When the Mass Supreme Judicial Court ruled in favor of marriage-equality, Frank moaned that “now” (or “then” in the moment) was not the right time; we hadn’t earned it yet. When it looked as though the wingnuts were near success in gaining enough votes in the Legislature to place a Constitutional Amendment to ban marriage-equality, Frank refused to use his influence among his fence-sitting fellow Democrats in the Legislature to squash the effort. Thankfully, his support and influence were unnecessary; but much harm was created as middle-of-the-roaders were left dumbfounded that the well known gay Congressman wasn’t a marriage-equity advocate.
Frank is a fraud.
Mark
There must be 5 million gays in the US. If we all sent 100 emails a day, that would total more than 1.5 trillion emails a year. We would win.
I put all my politicians in one address book and I only have to press “send” once a day. I think we will have our equality in one year if everyone does this.
Mark
@Mark: Wait, I’m sorry that would only be 182 billion emails a year.
Does anyone know if that’s enough?
If it needs to be 1 trillion emails we’ll have to send more every day.
Landon Bryce
@Mark Maybe we should ask how many emails we have to send.
I’ll add that question to the email I am sending!
Mark
@Landon Bryce: Maybe each politician needs a different number of emails. If we find out what the biggest number is, we should use that.
I never knew it would be this easy. We should have been doing this 20 years ago. Did we have email 20 years ago? Oh, they could have made calls and just kept hitting “redial.”
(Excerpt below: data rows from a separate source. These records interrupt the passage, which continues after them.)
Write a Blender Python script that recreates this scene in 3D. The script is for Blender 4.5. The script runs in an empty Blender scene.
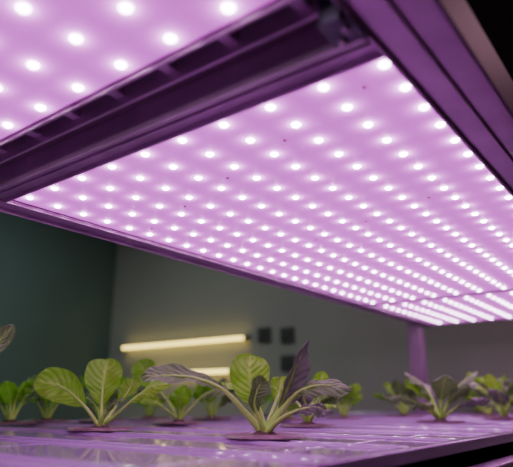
import bpy, math, random
from mathutils import Vector, Matrix, noise
random.seed(7)
A=math.radians(37.2); CZ=1.055
R=Vector((math.sin(A),-math.cos(A),0)); F=Vector((math.cos(A),math.sin(A),0)); U=Vector((0,0,1))
sc=bpy.context.scene

# ---------------------------------------------------------------- materials
def mat(name,col,rough=.5,metal=0,emit=None,es=0,noise_amt=0,nscale=8,coat=0,bump=0):
    m=bpy.data.materials.new(name); m.use_nodes=True
    nt=m.node_tree; b=nt.nodes['Principled BSDF']
    b.inputs['Base Color'].default_value=(*col,1); b.inputs['Roughness'].default_value=rough
    b.inputs['Metallic'].default_value=metal; b.inputs['Coat Weight'].default_value=coat
    if emit: b.inputs['Emission Color'].default_value=(*emit,1); b.inputs['Emission Strength'].default_value=es
    if noise_amt or bump:
        tc=nt.nodes.new('ShaderNodeTexCoord'); n=nt.nodes.new('ShaderNodeTexNoise')
        n.inputs['Scale'].default_value=nscale; n.inputs['Detail'].default_value=5
        nt.links.new(tc.outputs['Object'],n.inputs['Vector'])
        if noise_amt:
            r=nt.nodes.new('ShaderNodeValToRGB')
            r.color_ramp.elements[0].position=.3; r.color_ramp.elements[1].position=.7
            r.color_ramp.elements[0].color=(*[c*(1-noise_amt) for c in col],1)
            r.color_ramp.elements[1].color=(*[min(1,c*(1+noise_amt)) for c in col],1)
            nt.links.new(n.outputs['Fac'],r.inputs['Fac']); nt.links.new(r.outputs['Color'],b.inputs['Base Color'])
        if bump:
            bp=nt.nodes.new('ShaderNodeBump'); bp.inputs['Strength'].default_value=bump; bp.inputs['Distance'].default_value=.003
            nt.links.new(n.outputs['Fac'],bp.inputs['Height']); nt.links.new(bp.outputs['Normal'],b.inputs['Normal'])
    return m
DX,DY,X0,Y0=.054,.0715,.475,.197
def diffuser_mat():
    m=bpy.data.materials.new('led_board_glow'); m.use_nodes=True
    nt=m.node_tree; N=nt.nodes; L=nt.links; b=N['Principled BSDF']
    b.inputs['Base Color'].default_value=(.7,.34,.74,1); b.inputs['Roughness'].default_value=.35
    tc=N.new('ShaderNodeNewGeometry')
    def vm(op,a,c=None):
        n=N.new('ShaderNodeVectorMath'); n.operation=op; L.new(a,n.inputs[0])
        if c is not None: n.inputs[1].default_value=c
        return n
    s=vm('SUBTRACT',tc.outputs['Position'],(X0-DX/2+0,Y0-DY/2,0))
    d=vm('DIVIDE',s.outputs[0],(DX,DY,1)); f=vm('FRACTION',d.outputs[0])
    c=vm('SUBTRACT',f.outputs[0],(.5,.5,0)); k=vm('MULTIPLY',c.outputs[0],(DX,DY,0)); l=vm('LENGTH',k.outputs[0])
    def ma(op,a,v):
        n=N.new('ShaderNodeMath'); n.operation=op
        if hasattr(a,'name'): L.new(a,n.inputs[0])
        else: n.inputs[0].default_value=a
        if hasattr(v,'name'): L.new(v,n.inputs[1])
        else: n.inputs[1].default_value=v
        return n.outputs[0]
    r=ma('DIVIDE',l.outputs['Value'],.013); r2=ma('MULTIPLY',r,r); r3=ma('ADD',r2,1.0); g=ma('DIVIDE',1.0,ma('MULTIPLY',r3,r3))
    st=ma('ADD',ma('MULTIPLY',g,5.5),.80)
    mx=N.new('ShaderNodeMix'); mx.data_type='RGBA'
    mx.inputs[6].default_value=(.92,.10,.94,1); mx.inputs[7].default_value=(1,.52,1,1); L.new(g,mx.inputs[0])
    L.new(mx.outputs[2],b.inputs['Emission Color']); L.new(st,b.inputs['Emission Strength'])
    return m
M_glow=diffuser_mat()
M_led=mat('led_lens',(1,.95,1),.2,emit=(1,.8,1),es=28)
M_red=mat('led_unlit',(.45,.09,.24),.3)
M_house=mat('lamp_housing',(.45,.35,.46),.4,.3)
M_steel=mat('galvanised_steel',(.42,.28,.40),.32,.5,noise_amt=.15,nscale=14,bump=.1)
M_railside=mat('rail_side_toned_down',(.17,.11,.20),.55,.1,noise_amt=.1,nscale=14)  # outer rail face: colour darkened to offset the pale lamp sheen on it
M_dark=mat('dark_bracket',(.07,.08,.09),.4,.5)
M_back=mat('recess_plate',(.11,.065,.09),.5,.2)
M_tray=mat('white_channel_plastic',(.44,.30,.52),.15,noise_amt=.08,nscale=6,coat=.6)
M_gap=mat('tray_gap',(.07,.04,.09),.5)
M_collar=mat('foam_collar',(.17,.11,.11),.5,noise_amt=.3,nscale=60)
M_soil=mat('grow_sponge',(.10,.06,.05),.9,noise_amt=.5,nscale=120,bump=.8)

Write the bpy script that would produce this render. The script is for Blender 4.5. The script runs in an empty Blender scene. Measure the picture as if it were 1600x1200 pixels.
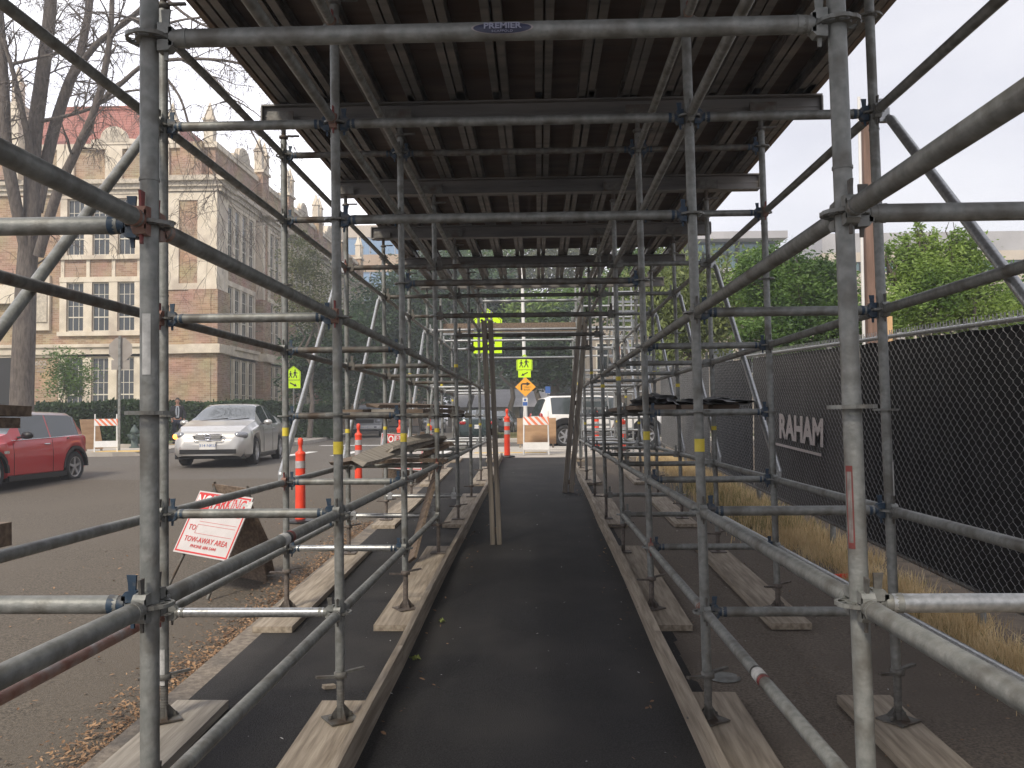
import bpy, bmesh, math, random
from mathutils import Vector, Matrix, Euler
R_ = math.radians
rnd = random.Random(7)
scene = bpy.context.scene
col = scene.collection
CZ = 1.73            # eye height above the path under the camera

# ------------------------------------------------------------------ camera
F_PX, YAW, PITCH, ROLL = 1349.6, 0.0306, 0.0374, -0.0086
cy, sy, cp, sp = math.cos(YAW), math.sin(YAW), math.cos(PITCH), math.sin(PITCH)
fw = Vector((-sy*cp, cy*cp, sp)); rt = Vector((cy, sy, 0)); up = rt.cross(fw)
r2 = rt*math.cos(ROLL) + up*math.sin(ROLL); u2 = -rt*math.sin(ROLL) + up*math.cos(ROLL)
cam_d = bpy.data.cameras.new('camera'); cam = bpy.data.objects.new('camera', cam_d); col.objects.link(cam)
cam_d.sensor_width = 36; cam_d.lens = F_PX/1600*36; cam_d.clip_start = .03; cam_d.clip_end = 2000
m = Matrix((r2, u2, -fw)).transposed().to_4x4(); m.translation = (0, 0, CZ); cam.matrix_world = m
scene.camera = cam

# ------------------------------------------------------------------ sky and sun
SUN_EL, SUN_AZ = R_(44), R_(205)
world = bpy.data.worlds.new('World'); scene.world = world; world.use_nodes = True
nt = world.node_tree; N = nt.nodes; L = nt.links; N.clear()
out = N.new('ShaderNodeOutputWorld'); bg = N.new('ShaderNodeBackground'); bg.inputs[1].default_value = .1
sky = N.new('ShaderNodeTexSky'); sky.sky_type = 'NISHITA'; sky.sun_disc = False
sky.sun_elevation = SUN_EL; sky.sun_rotation = SUN_AZ; sky.dust_density = 3
tc = N.new('ShaderNodeTexCoord'); mp = N.new('ShaderNodeMapping'); mp.inputs['Scale'].default_value = (1, 1, 2.6)
ns = N.new('ShaderNodeTexNoise'); ns.inputs['Scale'].default_value = 1.7; ns.inputs['Detail'].default_value = 5; ns.inputs['Roughness'].default_value = .55
rp = N.new('ShaderNodeValToRGB'); rp.color_ramp.elements[0].position = .36; rp.color_ramp.elements[1].position = .68
rp.color_ramp.elements[0].color = (.62, .62, .70, 1); rp.color_ramp.elements[1].color = (.90, .885, .92, 1)
vm = N.new('ShaderNodeVectorMath'); vm.operation = 'SCALE'; vm.inputs['Scale'].default_value = 8.6
mx = N.new('ShaderNodeMix'); mx.data_type = 'RGBA'; mx.inputs['Factor'].default_value = .88
L.new(tc.outputs['Generated'], mp.inputs[0]); L.new(mp.outputs[0], ns.inputs['Vector']); L.new(ns.outputs['Fac'], rp.inputs[0])
dt = N.new('ShaderNodeVectorMath'); dt.operation = 'DOT_PRODUCT'; dt.inputs[1].default_value = Vector((-.52, .74, .43)).normalized()
mr = N.new('ShaderNodeMapRange'); mr.interpolation_type = 'SMOOTHSTEP'; mr.inputs['From Min'].default_value = .62; mr.inputs['From Max'].default_value = 1; mr.inputs['To Min'].default_value = 7.6; mr.inputs['To Max'].default_value = 17
L.new(tc.outputs['Generated'], dt.inputs[0]); L.new(dt.outputs['Value'], mr.inputs['Value']); L.new(mr.outputs['Result'], vm.inputs['Scale'])
L.new(rp.outputs[0], vm.inputs[0]); L.new(sky.outputs[0], mx.inputs['A']); L.new(vm.outputs[0], mx.inputs['B'])
L.new(mx.outputs['Result'], bg.inputs[0]); L.new(bg.outputs[0], out.inputs[0])
sd = bpy.data.lights.new('sun', 'SUN'); sd.energy = 2.2; sd.angle = R_(12); sd.color = (1, .91, .77)
sun = bpy.data.objects.new('sun', sd); col.objects.link(sun)
sdir = Vector((math.sin(SUN_AZ)*math.cos(SUN_EL), math.cos(SUN_AZ)*math.cos(SUN_EL), math.sin(SUN_EL)))
sun.rotation_euler = sdir.to_track_quat('Z', 'Y').to_euler()
scene.view_settings.view_transform = 'Standard'; scene.view_settings.look = 'None'
scene.view_settings.exposure = 0.62; scene.view_settings.gamma = 1
scene.cycles.max_bounces = 6; scene.cycles.transparent_max_bounces = 12; scene.cycles.use_denoising = True

# ------------------------------------------------------------------ helpers
def at(x, y, Y):
    """real position seen at photo pixel (x, y) standing Y metres ahead"""
    d = r2*((x-800)/F_PX) - u2*((y-600)/F_PX) + fw
    d = d*(Y/d.y); return Vector((d.x, d.y, d.z+CZ))
def g(Y): return .038*min(Y, 20.3)

class MB:
    def __init__(s): s.v = []; s.f = []; s.m = []; s.sm = []
    def add(s, vs, fs, mi=0, smooth=False):
        o = len(s.v); s.v += [tuple(v) for v in vs]
        s.f += [tuple(i+o for i in f) for f in fs]; s.m += [mi]*len(fs); s.sm += [smooth]*len(fs); return s
    def box(s, c, size, rot=None, mi=0):
        hx, hy, hz = size[0]/2, size[1]/2, size[2]/2
        vs = [Vector((x, y, z)) for x in (-hx, hx) for y in (-hy, hy) for z in (-hz, hz)]
        if rot is not None:
            M = rot if isinstance(rot, Matrix) else Euler(rot).to_matrix()
            vs = [M @ v for v in vs]
        c = Vector(c); vs = [v+c for v in vs]
        return s.add(vs, [(0,1,3,2),(4,6,7,5),(0,4,5,1),(2,3,7,6),(0,2,6,4),(1,5,7,3)], mi)
    def bb(s, x0, x1, y0, y1, z0, z1, mi=0):
        return s.box(((x0+x1)/2, (y0+y1)/2, (z0+z1)/2), (abs(x1-x0), abs(y1-y0), abs(z1-z0)), None, mi)
    def tube(s, pts, rad, n=12, cap=True, mi=0, smooth=True):
        pts = [Vector(p) for p in pts]
        if not isinstance(rad, (list, tuple)): rad = [rad]*len(pts)
        vs = []; fs = []; prev = None
        for i, p in enumerate(pts):
            d = (pts[min(i+1, len(pts)-1)]-pts[max(i-1, 0)])
            if d.length < 1e-9: d = Vector((0, 0, 1))
            d.normalize()
            if prev is None:
                a = d.orthogonal().normalized()
                if abs(d.z) < .9: a = (Vector((0, 0, 1)) - d*d.z).normalized()
            else:
                a = (prev - d*prev.dot(d))
                a = a.normalized() if a.length > 1e-6 else d.orthogonal().normalized()
            prev = a; b = d.cross(a)
            for k in range(n):
                t = 2*math.pi*k/n; vs.append(p + (a*math.cos(t)+b*math.sin(t))*rad[i])
        for i in range(len(pts)-1):
            for k in range(n):
                k2 = (k+1) % n; fs.append((i*n+k, i*n+k2, (i+1)*n+k2, (i+1)*n+k))
        s.add(vs, fs, mi, smooth)
        if cap:
            s.add(vs[:n], [tuple(range(n))[::-1]], mi); s.add(vs[-n:], [tuple(range(n))], mi)
        return s
    def lathe(s, prof, n=24, c=(0, 0, 0), axis='Z', mi=0, smooth=True):
        vs = []; fs = []; c = Vector(c)
        for (r, z) in prof:
            for k in range(n):
                t = 2*math.pi*k/n; x, y = r*math.cos(t), r*math.sin(t)
                v = Vector((x, y, z)) if axis == 'Z' else (Vector((x, z, y)) if axis == 'Y' else Vector((z, x, y)))
                vs.append(v+c)
        for i in range(len(prof)-1):
            for k in range(n):
                k2 = (k+1) % n; fs.append((i*n+k, i*n+k2, (i+1)*n+k2, (i+1)*n+k))
        return s.add(vs, fs, mi, smooth)
    def prism(s, poly, t, M=None, mi=0):
        """poly in local XZ (x, z), thickness t along local Y (centred)"""
        n = len(poly); vs = [Vector((x, -t/2, z)) for x, z in poly]+[Vector((x, t/2, z)) for x, z in poly]
        if M is not None: vs = [M @ v for v in vs]
        fs = [tuple(range(n)), tuple(range(2*n-1, n-1, -1))]+[(i, i+n, (i+1) % n+n, (i+1) % n) for i in range(n)]
        return s.add(vs, fs, mi)
    def mesh(s, name, mats):
        me = bpy.data.meshes.new(name); me.from_pydata(s.v, [], s.f)
        for mm in (mats if isinstance(mats, (list, tuple)) else [mats]): me.materials.append(mm)
        me.polygons.foreach_set('material_index', s.m); me.polygons.foreach_set('use_smooth', s.sm)
        me.update(); return me
    def build(s, name, mats, parent=None, loc=None, sharp=None):
        me = s.mesh(name, mats)
        if sharp:
            bm = bmesh.new(); bm.from_mesh(me); bmesh.ops.remove_doubles(bm, verts=bm.verts, dist=1e-5)
            bmesh.ops.recalc_face_normals(bm, faces=bm.faces); bm.to_mesh(me); bm.free()
            me.set_sharp_from_angle(angle=R_(sharp))
        return link(name, me, parent, loc)
def link(name, me, parent=None, loc=None):
    o = bpy.data.objects.new(name, me); col.objects.link(o)
    if parent: o.parent = parent
    if loc is not None: o.location = loc
    return o
def tag(o, label=None, cat=None, group=None, kind=None):
    if label: o['label'] = label
    if cat: o['category'] = cat
    if group: o['group'] = group
    if kind: o['kind'] = kind
    return o
def thing(name, label, cat, loc=(0, 0, 0), rz=0, group=None, rot=None):
    o = bpy.data.objects.new(name, None); col.objects.link(o); o.location = loc; o.empty_display_size = .2
    o.rotation_euler = rot if rot else (0, 0, rz)
    return tag(o, label, cat, group)
def struct(name, mb, mats): return tag(mb.build(name, mats), kind='structure')
def copy_tree(o, parent=None):
    c = o.copy(); col.objects.link(c); c.parent = parent
    for ch in list(o.children): copy_tree(ch, c)
    return c
def aim(p, q):
    """matrix whose X axis runs p->q, Z kept as upright as possible"""
    x = (Vector(q)-Vector(p)).normalized(); z = Vector((0, 0, 1)); z = z-x*z.dot(x)
    z = z.normalized() if z.length > 1e-4 else Vector((0, 1, 0)); y = z.cross(x)
    M = Matrix((x, y, z)).transposed().to_4x4(); M.translation = p; return M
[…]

No wonder our movement hasn’t worked. We should be using technology.
Markie-Mark
@Bill Perdue: I’m with you, Bill! You are exactly correct,
Bill Perdue
@Markie-Mark: Thanks, Bud.
The jokes on us.
[img]http://crabbygolightly.com/images/Congressionaleaders.jpg[/img]
Mark
I sent more than 1,000 emails today. I am going to check the news tomorrow and see Barney Frank change his mind. If we all send emails and make calls we will have our equality handed to us. They just need to count the emails.
Michael
How about Frank not doing enough himself to lobby the President on LGBT issues. Frank, one of the most powerful congressmen, had an opportunity to influence the President on the health care bill just signed and he squandered it. There was a provision in the House version of the bill to provide Tax Equality so that gay and lesbian don’t have to pay taxes on their domestic partners healh benefits and this provision did not make it to hthe final health care bill.
See for yourself. This was printed on the first page of the New York Times on Sunday March 21:
“On Jan. 21, Representative Barney Frank, a Massachusetts Democrat and a powerful committee chairman, headed to the White House for a banking industry announcement. He had been openly skeptical about the prospects for the health measure. Mr. Obama pulled him aside. “He said, ‘I have to talk to you,’ ” the congressman recalled. “He was very passionate about it, and he convinced me that we could put some fixes in.”
Why didn’t Frank right there say Mr. President, I’ll support you but I need you to put these LGBT Tax Equality fixes in too, that were passed in the House version of the bill but not in the Senate’s.